When you draw with a crayon, did you ever wonder how it was made? If you go to a Crayola Factory, you can watch crayon-making in action! The machine in this photo pours sloshy melted red wax into hundreds of skinny round tubes. When the wax cools, it pops out as smooth red sticks. Then the blue wheel rolls glue and paper onto them, and the wrapped crayons are shoved into boxes. In the old days people could glue about 10-15 crayons per minute; this machine wraps 200 a minute!
Wee ones: If today the factory is making lime green, macaroni-n-cheese, wild strawberry, and atomic tangerine crayons, how many colors is it making?
Little kids: If you hope to glue 7 crayons in a minute and you do 1 better than that, how many did you glue? Bonus: How many more do you need to glue to fill a box of 24 crayons?
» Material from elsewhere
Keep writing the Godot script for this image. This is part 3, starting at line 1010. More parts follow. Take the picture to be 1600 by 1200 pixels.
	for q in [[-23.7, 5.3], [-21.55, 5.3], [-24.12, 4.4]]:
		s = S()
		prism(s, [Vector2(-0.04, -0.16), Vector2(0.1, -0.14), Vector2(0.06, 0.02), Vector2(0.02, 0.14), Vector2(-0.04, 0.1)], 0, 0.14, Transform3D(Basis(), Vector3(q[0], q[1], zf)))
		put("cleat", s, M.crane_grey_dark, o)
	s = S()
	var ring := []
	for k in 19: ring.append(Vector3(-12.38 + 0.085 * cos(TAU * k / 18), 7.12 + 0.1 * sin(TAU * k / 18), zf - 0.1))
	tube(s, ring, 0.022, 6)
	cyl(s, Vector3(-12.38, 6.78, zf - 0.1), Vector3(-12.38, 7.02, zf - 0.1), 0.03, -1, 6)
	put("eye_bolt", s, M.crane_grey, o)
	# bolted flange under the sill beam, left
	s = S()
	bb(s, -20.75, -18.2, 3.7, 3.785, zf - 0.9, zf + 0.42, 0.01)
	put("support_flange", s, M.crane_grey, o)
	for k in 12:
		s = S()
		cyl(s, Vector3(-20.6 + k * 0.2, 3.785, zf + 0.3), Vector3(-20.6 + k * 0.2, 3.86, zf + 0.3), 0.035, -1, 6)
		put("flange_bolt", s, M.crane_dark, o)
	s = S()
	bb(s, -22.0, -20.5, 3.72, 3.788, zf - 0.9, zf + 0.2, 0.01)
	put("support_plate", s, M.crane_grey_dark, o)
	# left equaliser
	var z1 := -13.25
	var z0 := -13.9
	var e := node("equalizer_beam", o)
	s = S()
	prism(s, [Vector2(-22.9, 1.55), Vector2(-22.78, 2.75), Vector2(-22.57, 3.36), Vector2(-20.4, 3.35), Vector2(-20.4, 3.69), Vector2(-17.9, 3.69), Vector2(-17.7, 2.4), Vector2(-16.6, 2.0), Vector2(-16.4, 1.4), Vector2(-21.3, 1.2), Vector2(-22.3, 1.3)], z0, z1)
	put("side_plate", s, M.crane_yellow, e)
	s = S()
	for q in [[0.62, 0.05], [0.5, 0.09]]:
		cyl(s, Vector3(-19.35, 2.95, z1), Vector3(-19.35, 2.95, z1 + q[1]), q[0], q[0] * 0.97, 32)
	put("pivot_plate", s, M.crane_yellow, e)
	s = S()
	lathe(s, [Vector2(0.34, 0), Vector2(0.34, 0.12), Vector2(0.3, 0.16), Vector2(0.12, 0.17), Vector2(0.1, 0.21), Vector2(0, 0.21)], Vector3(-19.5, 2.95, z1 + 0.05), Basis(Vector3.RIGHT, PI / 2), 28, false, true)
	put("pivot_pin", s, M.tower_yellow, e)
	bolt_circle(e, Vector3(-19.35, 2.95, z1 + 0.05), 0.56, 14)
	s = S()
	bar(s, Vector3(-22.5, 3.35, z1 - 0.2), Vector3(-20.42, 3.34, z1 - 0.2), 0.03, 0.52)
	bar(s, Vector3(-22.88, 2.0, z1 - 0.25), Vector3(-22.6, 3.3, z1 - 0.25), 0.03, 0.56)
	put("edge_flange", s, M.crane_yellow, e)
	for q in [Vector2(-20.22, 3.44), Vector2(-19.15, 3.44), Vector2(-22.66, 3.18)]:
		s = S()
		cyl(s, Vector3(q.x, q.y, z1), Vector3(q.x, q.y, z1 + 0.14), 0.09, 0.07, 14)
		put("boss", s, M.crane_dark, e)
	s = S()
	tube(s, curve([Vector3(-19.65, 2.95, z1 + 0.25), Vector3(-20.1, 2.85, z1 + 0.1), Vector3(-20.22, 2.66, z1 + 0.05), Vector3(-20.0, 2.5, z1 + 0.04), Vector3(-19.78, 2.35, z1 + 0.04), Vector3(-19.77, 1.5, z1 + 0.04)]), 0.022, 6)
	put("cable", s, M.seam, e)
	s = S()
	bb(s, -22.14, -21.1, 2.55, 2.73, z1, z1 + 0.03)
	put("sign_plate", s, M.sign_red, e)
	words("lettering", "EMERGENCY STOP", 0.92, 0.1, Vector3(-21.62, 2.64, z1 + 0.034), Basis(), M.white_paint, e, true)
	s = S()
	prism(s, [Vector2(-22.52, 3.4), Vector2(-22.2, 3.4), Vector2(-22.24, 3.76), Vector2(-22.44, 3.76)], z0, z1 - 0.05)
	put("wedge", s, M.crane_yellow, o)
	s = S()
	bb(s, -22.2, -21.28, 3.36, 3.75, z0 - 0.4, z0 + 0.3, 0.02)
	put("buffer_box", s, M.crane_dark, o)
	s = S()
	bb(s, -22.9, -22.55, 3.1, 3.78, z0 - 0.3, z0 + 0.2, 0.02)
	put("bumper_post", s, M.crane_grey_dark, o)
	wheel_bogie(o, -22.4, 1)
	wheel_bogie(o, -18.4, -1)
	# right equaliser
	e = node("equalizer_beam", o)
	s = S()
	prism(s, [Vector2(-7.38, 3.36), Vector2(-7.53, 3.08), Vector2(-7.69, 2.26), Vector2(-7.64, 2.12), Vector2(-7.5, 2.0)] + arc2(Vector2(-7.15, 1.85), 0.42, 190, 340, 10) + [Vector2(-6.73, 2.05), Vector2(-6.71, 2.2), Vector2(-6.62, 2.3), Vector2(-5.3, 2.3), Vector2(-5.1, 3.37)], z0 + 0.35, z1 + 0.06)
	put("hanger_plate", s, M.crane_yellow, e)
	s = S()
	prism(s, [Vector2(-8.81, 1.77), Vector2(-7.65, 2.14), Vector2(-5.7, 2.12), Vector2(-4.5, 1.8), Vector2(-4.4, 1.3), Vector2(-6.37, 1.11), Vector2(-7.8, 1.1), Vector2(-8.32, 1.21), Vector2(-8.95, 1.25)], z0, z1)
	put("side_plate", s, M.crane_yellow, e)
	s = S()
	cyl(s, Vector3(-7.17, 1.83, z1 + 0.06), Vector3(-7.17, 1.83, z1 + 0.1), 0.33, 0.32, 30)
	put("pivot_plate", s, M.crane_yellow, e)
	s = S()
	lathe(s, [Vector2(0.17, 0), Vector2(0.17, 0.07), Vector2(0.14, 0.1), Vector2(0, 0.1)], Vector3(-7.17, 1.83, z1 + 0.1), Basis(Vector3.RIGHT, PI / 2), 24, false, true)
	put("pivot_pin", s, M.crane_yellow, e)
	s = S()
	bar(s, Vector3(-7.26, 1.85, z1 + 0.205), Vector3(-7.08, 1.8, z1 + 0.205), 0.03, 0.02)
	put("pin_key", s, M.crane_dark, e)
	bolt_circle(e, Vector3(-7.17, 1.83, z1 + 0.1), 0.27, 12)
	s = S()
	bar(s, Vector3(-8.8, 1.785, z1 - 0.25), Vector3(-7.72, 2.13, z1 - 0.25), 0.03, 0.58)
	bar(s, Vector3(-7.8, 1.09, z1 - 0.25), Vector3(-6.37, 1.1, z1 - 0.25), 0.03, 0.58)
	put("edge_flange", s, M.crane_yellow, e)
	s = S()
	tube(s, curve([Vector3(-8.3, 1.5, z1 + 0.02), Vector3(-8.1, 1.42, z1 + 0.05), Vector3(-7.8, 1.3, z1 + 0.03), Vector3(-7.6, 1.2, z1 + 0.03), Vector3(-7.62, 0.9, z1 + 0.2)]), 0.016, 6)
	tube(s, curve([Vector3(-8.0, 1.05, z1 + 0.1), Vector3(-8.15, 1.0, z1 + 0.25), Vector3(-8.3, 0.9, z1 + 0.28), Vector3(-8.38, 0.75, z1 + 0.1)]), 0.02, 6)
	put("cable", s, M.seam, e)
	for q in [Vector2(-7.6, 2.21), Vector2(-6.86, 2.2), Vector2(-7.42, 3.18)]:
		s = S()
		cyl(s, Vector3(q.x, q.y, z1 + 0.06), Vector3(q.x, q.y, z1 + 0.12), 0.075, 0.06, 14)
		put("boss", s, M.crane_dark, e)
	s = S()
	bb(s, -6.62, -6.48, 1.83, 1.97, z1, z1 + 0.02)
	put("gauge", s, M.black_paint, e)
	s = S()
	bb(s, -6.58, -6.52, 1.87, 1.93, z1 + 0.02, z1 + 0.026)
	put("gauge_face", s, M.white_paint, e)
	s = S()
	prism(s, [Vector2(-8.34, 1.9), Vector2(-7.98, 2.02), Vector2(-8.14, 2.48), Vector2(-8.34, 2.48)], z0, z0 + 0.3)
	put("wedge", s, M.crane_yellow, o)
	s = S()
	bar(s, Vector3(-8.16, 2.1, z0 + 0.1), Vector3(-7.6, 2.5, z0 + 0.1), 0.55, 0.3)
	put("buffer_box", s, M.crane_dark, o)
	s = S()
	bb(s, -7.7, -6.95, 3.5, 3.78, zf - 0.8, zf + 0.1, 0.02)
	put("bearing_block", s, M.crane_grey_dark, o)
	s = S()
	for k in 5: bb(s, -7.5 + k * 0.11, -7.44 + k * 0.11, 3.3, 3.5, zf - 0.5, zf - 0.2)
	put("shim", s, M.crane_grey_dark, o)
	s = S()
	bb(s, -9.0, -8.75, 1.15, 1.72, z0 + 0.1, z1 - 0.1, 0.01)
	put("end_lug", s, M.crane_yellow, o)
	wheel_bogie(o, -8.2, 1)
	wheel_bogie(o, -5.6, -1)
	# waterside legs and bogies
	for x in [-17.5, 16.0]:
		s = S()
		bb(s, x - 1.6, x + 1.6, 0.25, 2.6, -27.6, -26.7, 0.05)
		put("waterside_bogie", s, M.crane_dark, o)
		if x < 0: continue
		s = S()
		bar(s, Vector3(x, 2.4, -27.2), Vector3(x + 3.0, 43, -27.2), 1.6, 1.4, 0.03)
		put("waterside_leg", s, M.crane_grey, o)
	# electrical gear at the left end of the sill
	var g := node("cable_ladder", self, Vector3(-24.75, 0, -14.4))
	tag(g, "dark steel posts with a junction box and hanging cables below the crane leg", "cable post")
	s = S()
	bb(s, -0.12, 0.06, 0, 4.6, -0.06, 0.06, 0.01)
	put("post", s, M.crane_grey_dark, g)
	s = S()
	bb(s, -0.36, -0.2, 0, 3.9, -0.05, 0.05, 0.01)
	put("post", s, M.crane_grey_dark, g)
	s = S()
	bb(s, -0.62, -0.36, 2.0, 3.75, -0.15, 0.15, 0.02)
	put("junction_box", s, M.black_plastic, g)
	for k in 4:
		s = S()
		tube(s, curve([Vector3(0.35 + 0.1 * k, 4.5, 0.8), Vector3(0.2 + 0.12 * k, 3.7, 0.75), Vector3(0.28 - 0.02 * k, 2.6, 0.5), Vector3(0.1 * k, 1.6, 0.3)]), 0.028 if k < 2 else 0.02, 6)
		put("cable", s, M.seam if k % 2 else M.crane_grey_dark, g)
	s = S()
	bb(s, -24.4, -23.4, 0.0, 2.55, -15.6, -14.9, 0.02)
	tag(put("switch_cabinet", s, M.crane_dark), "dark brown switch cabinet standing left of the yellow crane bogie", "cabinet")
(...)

Big kids: If the machine makes blue-violet crayons the 1st day, lime green the next day, mac ‘n cheese the next, and then blue-violet again to repeat the pattern, what color does it make on the 20th day? Bonus: When does it make the 7th batch of blue-violet?
The sky’s the limit: The last time we visited the Easton, PA factory, the counter sign said the factory had made (PARENTS: show or read this aloud as just digits) 146,037,500,000 crayons! Can you say that number in words?
Answers:
Wee ones: 4 colors.
Little kids: 8 crayons. Bonus: 16 more.
Big kids: Lime green, since it’s the 2nd crayon in the new set of 3 starting on 19. Bonus: On the 19th day, since it will have just finished 6 full batches of the 3 colors.
The sky’s the limit: One hundred forty-six billion, thirty-seven million, five hundred thousand crayons!